But as with any new crop, there’s a lot that needs to be learned by farmers, from best practices to overall economic viability. The report tries to fill some of these knowledge gaps by taking a full look at the crop, from the cost of startup, to the cost of growing the crop, and the potential returns.

“The first portion of the report is straightforward, we built up a budget model similar to if we were going to start our own hemp production,” Jelliffe says. “We looked at the recommended technologies from agronomists,” says Jelliffe.

Jelliffe authored the report with professor Rigoberto Lopez and UConn extension educator Shuresh Ghimire, who has been working closely with the first wave of hemp growers in the state.

The researchers determined good management practices to present a model that growers can reference, Jelliffe says.

“What we present is a little different than what I would think of as typical growing practices right now but what we expect to become more widely adopted. Some practices we present include using plasticulture, drip irrigation, fencing, things that not everyone did (in the 2019 growing season) but after the first season I think more people will be inclined to do,” he says.

Jelliffe says the full report outlines criteria coming out of different research hubs from around the country.

“Other researchers have been looking at hemp intensively over the last several years, since the last Farm Bill from 2014. With this report we incorporate information from other reports to give more information to the growers. In terms of cost and returns the fact sheet has a really nice summary,” says Jelliffe.

The researchers estimate that it costs about $19,000 per acre to grow hemp, including $6,570 in fixed costs and $12,719 in variable costs, meaning costs that change with the level of production. The yield per acre is dependent on many variables, such as local prices, CBD content, and total dried flower harvested.

At the prevailing local price, farmers can expect to earn roughly $24,375 in revenue per acre, for a profit of between $5,086 and $11,656, depending on those variable costs.

“Ultimately,” the researchers write, “the profitability of this enterprise will depend on technical abilities of individual farmers (yield and CBD content) as well as external market forces, predominately CBD prices.”

“We are estimating that the local price will continue to drop this year with the large supply that is out there, and best case, we will see a price of one dollar and twenty-five cents per pound, per percentage of CBD, per acre,” says Jelliffe.

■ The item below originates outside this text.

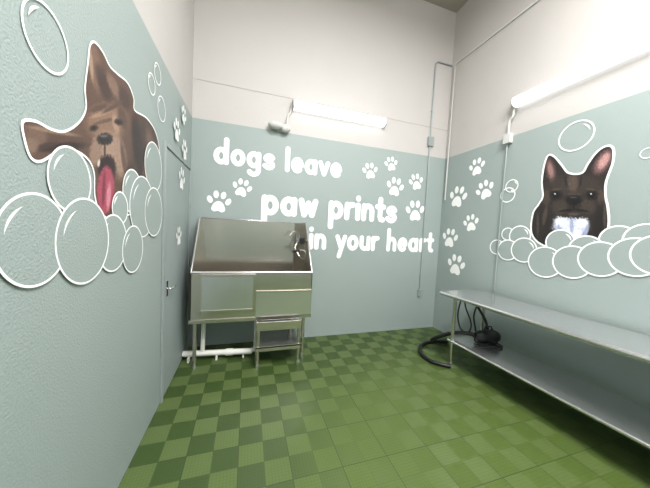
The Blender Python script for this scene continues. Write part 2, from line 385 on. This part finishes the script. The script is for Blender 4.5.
mb=MB()
mb.tube([(x0+.009,yf+.008,zr),(x1-.008,yf+.008,zr)],.014,M_steel2)
mb.tube([(x1-.008,yf+.008,zr),(.752,3.3,zt),(xb+.01,yb-.012,zt),(x0+.009,yb-.012,zt),(x0+.009,3.38,zt),(x0+.009,yf+.008,zr)],.010,M_steel2)
mb.obj('rolled_rim',0,tub)
mb=MB()
a=on(201,275,1,yf-.01); b=on(253,309,1,yf-.01); dx0,dx1,dz0,dz1=a.x,b.x,b.z,1.045
mb.box((dx0,yf-.014,dz0),(dx1,yf,dz1),M_steel2)
for q in (((dx0-.02,yf-.022,dz0-.02),(dx0+.01,yf,dz1+.01)),((dx1-.01,yf-.022,dz0-.02),(dx1+.02,yf,dz1+.01)),((dx0,yf-.022,dz0-.02),(dx1,yf,dz0+.008)),((dx0,yf-.022,dz1-.005),(dx1,yf,dz1+.012))): mb.box(*q,M_steel)
mb.obj('entry_door_panel',.002,tub)
mb=MB()
z=on(280,291,1,yf-.01).z
mb.box((dx1+.03,yf-.012,zb+.01),(x1-.005,yf,z),M_steel2); mb.box((dx1+.03,yf-.022,z-.008),(x1,yf,z+.008),M_steel)
mb.box((x0-.004,yf-.012,zb-.02),(x1+.004,yf+.02,zb+.02),M_steel)
mb.obj('lower_front_panel',.002,tub)
mb=MB()
def leg(x,y,zt_):
    mb.tube([(x,y,.06),(x,y,zt_)],.021,M_steel); mb.tube([(x,y,.0),(x,y,.012),(x,y,.05),(x,y,.07)],[.024,.027,.014,.014],M_steel2)
for x,y in ((x0+.05,yf+.05),(x0+.05,yb-.05),(x1-.08,yf+.05),(x1-.16,yb-.05),(.15,yf+.05)): leg(x,y,zb)
mb.obj('legs',0,tub)
mb=MB()
leg(.155,2.845,.46); leg(.62,2.845,.46)
mb.box((.13,2.82,.225),(.645,3.26,.245),M_steel2); mb.box((.13,2.82,.19),(.645,2.835,.25),M_steel)
mb.box((.13,2.825,.445),(.645,2.925,.46),M_steel2); mb.box((.13,2.82,.43),(.645,2.83,.53),M_steel)
mb.obj('slide_out_step',.003,tub)
mb=MB()
fx=.70
mb.tube([(fx+.03,3.32,1.44),(fx-.05,3.29,1.44)],.022,M_chrome); mb.tube([(fx-.01,3.22,1.44),(fx-.01,3.38,1.44)],.018,M_chrome)
mb.box((fx-.045,3.20,1.40),(fx+.02,3.24,1.48),M_dark2); mb.tube([(fx-.05,3.36,1.44),(fx-.05,3.36,1.52)],.010,M_chrome); mb.tube([(fx-.05,3.22,1.44),(fx-.05,3.22,1.52)],.010,M_chrome)
mb.tube([(fx-.03,3.29,1.44),(fx-.05,3.29,1.54),(fx-.12,3.27,1.56),(fx-.17,3.26,1.50)],.010,M_chrome)
mb.tube(smooth_pts([(fx-.05,3.28,1.43),(fx-.09,3.25,1.34),(fx-.02,3.18,1.22),(fx+.02,3.1,1.24),(fx+.0,3.08,1.32),(fx-.06,3.12,1.33)]),.010,M_chrome)
mb.tube([(fx-.05,3.12,1.33),(fx-.14,3.14,1.31)],[.014,.024],M_dark2)
mb.obj('faucet_and_sprayer',0,tub)
mb=MB()
mb.tube([(-.67,3.18,.075),(.10,3.10,.075)],.034,M_pvc); mb.tube([(-.2,3.131,.075),(-.12,3.123,.075)],.042,M_pvc)
mb.tube([(.05,3.105,.075),(.13,3.12,.08),(.15,3.16,.12),(.15,3.18,.54)],.03,M_pvc); mb.tube([(-.46,3.16,.075),(-.46,3.2,.54)],.026,M_pvc)
for x in (-.6,-.3,.0): mb.box((x-.01,3.10,0),(x+.01,3.16,.05),M_pvc)
mb.obj('drain_pipe',0,tub)

# ---------- work table ----------
tb=bpy.data.objects.new('steel_work_table',None); scene.collection.objects.link(tb)
tx0,tx1,ty0,ty1,th=2.40,3.01,.05,2.58,.89
mb=MB(); mb.box((tx0,ty0,th-.004),(tx1,ty1,th),M_steel2)
for q in (((tx0,ty0,th-.045),(tx0+.004,ty1,th)),((tx1-.004,ty0,th-.045),(tx1,ty1,th)),((tx0,ty0,th-.045),(tx1,ty0+.004,th)),((tx0,ty1-.004,th-.045),(tx1,ty1,th))): mb.box(*q,M_steel2)
mb.tube([(tx0,ty0,th-.02),(tx0,ty1,th-.02)],.021,M_steel2,16)
mb.tube([(tx0,ty1,th-.02),(tx1,ty1,th-.02)],.021,M_steel2,16)
mb.obj('table_top',0,tb)
mb=MB(); sx0,sx1,sz=2.44,2.99,.32
mb.box((sx0,.15,sz-.03),(sx1,2.45,sz),M_steel2); mb.tube([(sx0,.15,sz-.015),(sx0,2.45,sz-.015)],.016,M_steel2)
mb.obj('lower_shelf',.003,tb)
mb=MB()
for x in (2.455,2.96):
    for y in (.22,2.40):
        mb.tube([(x,y,.06),(x,y,th-.005)],.021,M_steel); mb.tube([(x,y,0),(x,y,.012),(x,y,.05),(x,y,.07)],[.022,.026,.015,.015],M_steel2); mb.tube([(x,y,sz-.05),(x,y,sz+.03)],.027,M_steel2)
        mb.tube([(x,y,th-.07),(x,y,th-.01)],[.026,.036],M_steel2)
mb.obj('legs',0,tb)
piv=Vector((2.40,2.58,0)); tb.matrix_world=Matrix.Translation(piv)@Matrix.Rotation(math.radians(3.1),4,'Z')@Matrix.Translation(-piv)

# ---------- dryer with hose and cord ----------
dr=bpy.data.objects.new('pet_dryer',None); scene.collection.objects.link(dr)
mb=MB(); c=Vector((2.82,2.24,.41))
mb.tube([c+Vector((-.15,0.03,0)),c+Vector((-.13,.03,0)),c+Vector((-.06,.01,0)),c+Vector((.08,-.02,0)),c+Vector((.13,-.03,0)),c+Vector((.14,-.03,0))],[.035,.05,.075,.08,.06,.03],M_dark2,20)
mb.box((c.x-.08,c.y-.06,.321),(c.x+.10,c.y+.05,.35),M_dark2); mb.tube([c+Vector((-.05,.0,.07)),c+Vector((-.03,0,.12)),c+Vector((.05,-.01,.12)),c+Vector((.07,-.01,.07))],.010,M_dark2)
mb.obj('motor_body',.003,dr)
mb=MB()
P=[c+Vector((-.15,.03,0)),(2.64,2.33,.42),(2.54,2.50,.36),(2.44,2.72,.18)]+[on(u,v,2,.03) for u,v in ((447,342),(430,342),(421,346),(421,353),(429,360),(440,364),(449,366))]
P=[Vector(p) for p in P]; P[-1]=Vector((2.40,2.33,.03))
sp=smooth_pts(P,k=10); 
for p in sp: p.z=max(p.z,.03)
mb.tube(sp,[.023+.0025*(i%2) for i in range(len(sp))],M_dark,12); mb.obj('hose',0,dr)
mb=MB()
mb.tube(smooth_pts([(2.60,2.44,.84),(2.58,2.46,.62),(2.60,2.42,.45),(2.66,2.36,.42),(2.72,2.38,.52),(2.68,2.44,.70),(2.66,2.46,.84)]),.009,M_dark)
mb.tube(smooth_pts([(2.84,2.40,.80),(2.80,2.42,.60),(2.78,2.35,.40),(2.70,2.28,.335),(2.80,2.12,.335),(2.90,2.1,.335),(2.94,2.25,.335),(2.90,2.36,.335)]),.010,M_dark)
mb.tube(smooth_pts([(2.80,2.46,.80),(2.83,2.38,.70),(2.88,2.33,.58),(2.88,2.28,.47)]),.016,M_dark)
mb.box((2.78,2.38,.78),(2.88,2.48,.84),M_dark2)
mb.obj('cord',0,dr)

# ---------- lamps, boxes, conduits ----------
def lamp(name,a,b,side):
    e=bpy.data.objects.new(name,None); scene.collection.objects.link(e)
    a=Vector(a);b=Vector(b); mb=MB()
    lo=[min(a[i],b[i]) for i in range(3)]; hi=[max(a[i],b[i]) for i in range(3)]
    ax=0 if side=='B' else 1; oa=1-ax
    w=YB if side=='B' else XR
    p=[0,0,0];q=[0,0,0]; p[ax]=lo[ax];q[ax]=hi[ax];p[2]=a.z-.01;q[2]=a.z+.06;p[oa]=w-.06;q[oa]=w-.001
    mb.box(p,q,M_body); mb.obj('housing',.006,e)
    prof=[(-.005,-.055),(-.03,-.062),(-.07,-.058),(-.10,-.035),(-.112,0),(-.10,.035),(-.07,.056),(-.005,.058)]
    lens=MB(); n=len(prof); vs=[]
    for t in (lo[ax],hi[ax]):
        for o_,z_ in prof:
            v=[0,0,0]; v[ax]=t; v[oa]=w+o_; v[2]=a.z+z_; vs.append(v)
    lens.add(vs,[tuple(range(n)),tuple(range(n,2*n))]+[(i,(i+1)%n,n+(i+1)%n,n+i) for i in range(n)],M_tube)
    lens.obj('diffuser',0,e)
    caps=MB()
    for t0,t1 in ((lo[ax]-.02,lo[ax]-.001),(hi[ax]+.001,hi[ax]+.02)):
        vs=[]
        for t in (t0,t1):
            for o_,z_ in prof:
                v=[0,0,0]; v[ax]=t; v[oa]=w+o_*1.03; v[2]=a.z+z_*1.05; vs.append(v)
        caps.add(vs,[tuple(range(n)),tuple(range(n,2*n))]+[(i,(i+1)%n,n+(i+1)%n,n+i) for i in range(n)],M_body)
    caps.obj('end_caps',0,e)
    return e
lamp('wall_strip_light',(.55,0,3.27),(1.93,0,3.27),'B')
lamp('wall_strip_light',(0,2.36,3.29),(0,-.1,3.29),'R')
mb=MB(); c=on(280,127,1,YB-.05)
mb.box((c.x-.04,YB-.03,c.z-.05),(c.x+.09,YB-.001,c.z+.06),M_boxm)
mb.ell((c.x-.06,YB-.07,c.z+.005),(.10,.06,.05),M_boxm); mb.ell((c.x+.07,YB-.06,c.z-.01),(.07,.05,.055),M_boxm)
mb.tube(smooth_pts([(c.x+.09,YB-.03,c.z+.05),(c.x+.10,YB-.03,c.z+.16),(c.x+.13,YB-.03,c.z+.22),(.525,YB-.03,3.27)]),.014,M_boxm)
mb.obj('emergency_light',.006)
mb=MB(); c=on(508,138,0,XR-.03)
mb.box((XR-.06,c.y-.045,c.z-.07),(XR-.001,c.y+.045,c.z+.05),M_boxm)
mb.tube(smooth_pts([(XR-.03,c.y,c.z+.05),(XR-.03,c.y,c.z+.2),(XR-.03,c.y-.04,c.z+.26),(XR-.03,2.385,3.29)]),.013,M_boxm)
mb.tube([(XR-.022,c.y+.01,c.z-.07),(XR-.022,c.y+.01,.92)],.008,M_cond)
mb.obj('switch_box',.004)
mb=MB(); a=on(436,64,1,YB-.02); x=a.x
mb.tube([(x,YB-.016,a.z),(x,YB-.016,.62)],.012,M_cond); mb.tube([(x,YB-.016,a.z),(x+.04,YB-.016,a.z+.05),(XR-.02,YB-.016,a.z+.05)],.012,M_cond)
mb.box((x-.05,YB-.05,3.05),(x+.05,YB-.001,3.2),M_cond); mb.box((x-.03,YB-.035,.56),(x+.03,YB-.001,.68),M_cond)
for z in (.9,1.7,2.5,3.6): mb.box((x-.03,YB-.012,z),(x+.03,YB-.001,z+.02),M_cond)
zc=4.37
mb.tube([(XR-.016,YB-.08,2.2),(XR-.016,YB-.08,zc),(XR-.016,YB-.10,zc+.02),(XR-.016,-1.5,zc+.02)],.012,M_boxm)
mb.obj('electrical_conduit',.002)
mb=MB()
for y in (.6,-.9):
    mb.box((.4,y-.12,ZC-.25),(2.2,y+.12,ZC-.19),M_body); mb.tube([(.45,y-.06,ZC-.26),(2.15,y-.06,ZC-.26)],.02,M_tube2); mb.tube([(.45,y+.06,ZC-.26),(2.15,y+.06,ZC-.26)],.02,M_tube2)
    for x in (.6,2.0): mb.tube([(x,y,ZC-.2),(x,y,ZC)],.006,M_cond)
mb.obj('added_ceiling_strips')  # unseen fixtures, added to carry the overhead room light
def area(name,loc,rot,sx,sy,W_,col=(1,.99,.975)):
    l=bpy.data.lights.new(name,'AREA'); l.shape='RECTANGLE'; l.size=sx; l.size_y=sy; l.energy=W_; l.color=col
    o=bpy.data.objects.new(name,l); o.location=loc; o.rotation_euler=rot; scene.collection.objects.link(o)
area('ceiling_fill_a',(1.3,.6,ZC-.3),(0,0,0),1.8,.25,165)  # added overhead fill, sits under the unseen fixture
area('ceiling_fill_b',(1.3,-.9,ZC-.3),(0,0,0),1.8,.25,235)  # added overhead fill behind the camera, brightens the left wall
w=bpy.data.worlds.new('world'); scene.world=w; w.use_nodes=True; w.node_tree.nodes['Background'].inputs[0].default_value=(.9,.95,1,1); w.node_tree.nodes['Background'].inputs[1].default_value=.5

Though the price is not as high as some had hoped at the beginning of the 2019 growing season, Jelliffe says he thinks that farmers are coming to face the reality in the market.

“The ones who make the most money are the ones who can do it most efficiently, produce the best quality, and market it at a premium. Farmers know that is how it works no matter what the crop is and they are all trying to produce the best they can. They balance this with the price they expect to be able to get.”

Jelliffe is hopeful the report will help farmers get the most out of their growing enterprises.

“It has been exciting to work with Connecticut growers that are learning about this new crop and how to best grow it,” he says. “I think there is a lot of potential for profitability but I also think there is a lot of risk and uncertainty that we have seen with the drop in prices. Ultimately it is going to take some time for those who are really committed to this new crop to figure it out.”


For more details, you can find the report on the Zwick Center website. UConn is leading the way in hemp research including hemp cultivation education, horticulture, cannabinoid research, and hemp testing. Click the links to learn more.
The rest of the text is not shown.